• **Data segment**:
---*---
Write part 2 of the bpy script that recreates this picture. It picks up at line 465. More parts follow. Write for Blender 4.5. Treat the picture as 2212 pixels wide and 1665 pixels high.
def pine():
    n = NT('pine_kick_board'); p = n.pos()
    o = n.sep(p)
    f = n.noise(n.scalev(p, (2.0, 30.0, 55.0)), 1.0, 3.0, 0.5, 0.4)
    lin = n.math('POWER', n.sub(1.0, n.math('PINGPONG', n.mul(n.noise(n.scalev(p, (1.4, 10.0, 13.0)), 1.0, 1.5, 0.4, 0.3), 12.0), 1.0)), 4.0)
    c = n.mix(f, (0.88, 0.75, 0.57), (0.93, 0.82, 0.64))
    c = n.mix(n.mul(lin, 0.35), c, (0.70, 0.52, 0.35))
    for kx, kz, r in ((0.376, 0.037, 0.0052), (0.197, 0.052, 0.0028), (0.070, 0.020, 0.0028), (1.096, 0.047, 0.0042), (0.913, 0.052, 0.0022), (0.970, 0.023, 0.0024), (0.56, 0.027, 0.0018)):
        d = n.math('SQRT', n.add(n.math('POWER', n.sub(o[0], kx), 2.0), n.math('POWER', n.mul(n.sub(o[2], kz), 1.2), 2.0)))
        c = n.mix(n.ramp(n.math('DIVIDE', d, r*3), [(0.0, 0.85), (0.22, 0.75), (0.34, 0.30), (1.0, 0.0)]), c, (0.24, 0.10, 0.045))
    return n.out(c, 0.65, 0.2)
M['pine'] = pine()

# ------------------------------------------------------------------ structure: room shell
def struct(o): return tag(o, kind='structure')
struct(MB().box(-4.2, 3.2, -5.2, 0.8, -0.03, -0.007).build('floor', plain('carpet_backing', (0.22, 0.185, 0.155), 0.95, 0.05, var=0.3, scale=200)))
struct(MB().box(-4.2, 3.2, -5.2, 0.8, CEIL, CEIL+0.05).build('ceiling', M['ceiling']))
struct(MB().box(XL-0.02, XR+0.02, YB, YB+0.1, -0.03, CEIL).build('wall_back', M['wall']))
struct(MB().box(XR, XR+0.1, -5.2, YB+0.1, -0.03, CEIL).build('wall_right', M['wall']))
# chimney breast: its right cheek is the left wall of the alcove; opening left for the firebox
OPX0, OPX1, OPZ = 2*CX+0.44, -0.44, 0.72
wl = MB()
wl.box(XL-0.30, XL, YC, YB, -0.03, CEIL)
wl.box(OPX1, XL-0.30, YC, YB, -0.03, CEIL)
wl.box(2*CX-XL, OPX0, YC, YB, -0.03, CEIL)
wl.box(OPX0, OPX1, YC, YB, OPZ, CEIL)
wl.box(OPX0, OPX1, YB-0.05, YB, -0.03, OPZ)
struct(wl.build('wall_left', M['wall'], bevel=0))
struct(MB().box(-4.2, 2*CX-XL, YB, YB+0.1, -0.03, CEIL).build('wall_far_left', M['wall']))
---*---
• **Exercise requirements**:
Set out the complete listing exactly as shown.

• **Result of this exercise**:
Write part 2 of the bpy script that recreates this picture. It picks up at line 465. More parts follow. Write for Blender 4.5. Treat the picture as 2212 pixels wide and 1665 pixels high.
def pine():
    n = NT('pine_kick_board'); p = n.pos()
    o = n.sep(p)
    f = n.noise(n.scalev(p, (2.0, 30.0, 55.0)), 1.0, 3.0, 0.5, 0.4)
    lin = n.math('POWER', n.sub(1.0, n.math('PINGPONG', n.mul(n.noise(n.scalev(p, (1.4, 10.0, 13.0)), 1.0, 1.5, 0.4, 0.3), 12.0), 1.0)), 4.0)
    c = n.mix(f, (0.88, 0.75, 0.57), (0.93, 0.82, 0.64))
    c = n.mix(n.mul(lin, 0.35), c, (0.70, 0.52, 0.35))
    for kx, kz, r in ((0.376, 0.037, 0.0052), (0.197, 0.052, 0.0028), (0.070, 0.020, 0.0028), (1.096, 0.047, 0.0042), (0.913, 0.052, 0.0022), (0.970, 0.023, 0.0024), (0.56, 0.027, 0.0018)):
        d = n.math('SQRT', n.add(n.math('POWER', n.sub(o[0], kx), 2.0), n.math('POWER', n.mul(n.sub(o[2], kz), 1.2), 2.0)))
        c = n.mix(n.ramp(n.math('DIVIDE', d, r*3), [(0.0, 0.85), (0.22, 0.75), (0.34, 0.30), (1.0, 0.0)]), c, (0.24, 0.10, 0.045))
    return n.out(c, 0.65, 0.2)
M['pine'] = pine()

# ------------------------------------------------------------------ structure: room shell
def struct(o): return tag(o, kind='structure')
struct(MB().box(-4.2, 3.2, -5.2, 0.8, -0.03, -0.007).build('floor', plain('carpet_backing', (0.22, 0.185, 0.155), 0.95, 0.05, var=0.3, scale=200)))
struct(MB().box(-4.2, 3.2, -5.2, 0.8, CEIL, CEIL+0.05).build('ceiling', M['ceiling']))
struct(MB().box(XL-0.02, XR+0.02, YB, YB+0.1, -0.03, CEIL).build('wall_back', M['wall']))
struct(MB().box(XR, XR+0.1, -5.2, YB+0.1, -0.03, CEIL).build('wall_right', M['wall']))
# chimney breast: its right cheek is the left wall of the alcove; opening left for the firebox
OPX0, OPX1, OPZ = 2*CX+0.44, -0.44, 0.72
wl = MB()
wl.box(XL-0.30, XL, YC, YB, -0.03, CEIL)
wl.box(OPX1, XL-0.30, YC, YB, -0.03, CEIL)
wl.box(2*CX-XL, OPX0, YC, YB, -0.03, CEIL)
wl.box(OPX0, OPX1, YC, YB, OPZ, CEIL)
wl.box(OPX0, OPX1, YB-0.05, YB, -0.03, OPZ)
struct(wl.build('wall_left', M['wall'], bevel=0))
struct(MB().box(-4.2, 2*CX-XL, YB, YB+0.1, -0.03, CEIL).build('wall_far_left', M['wall']))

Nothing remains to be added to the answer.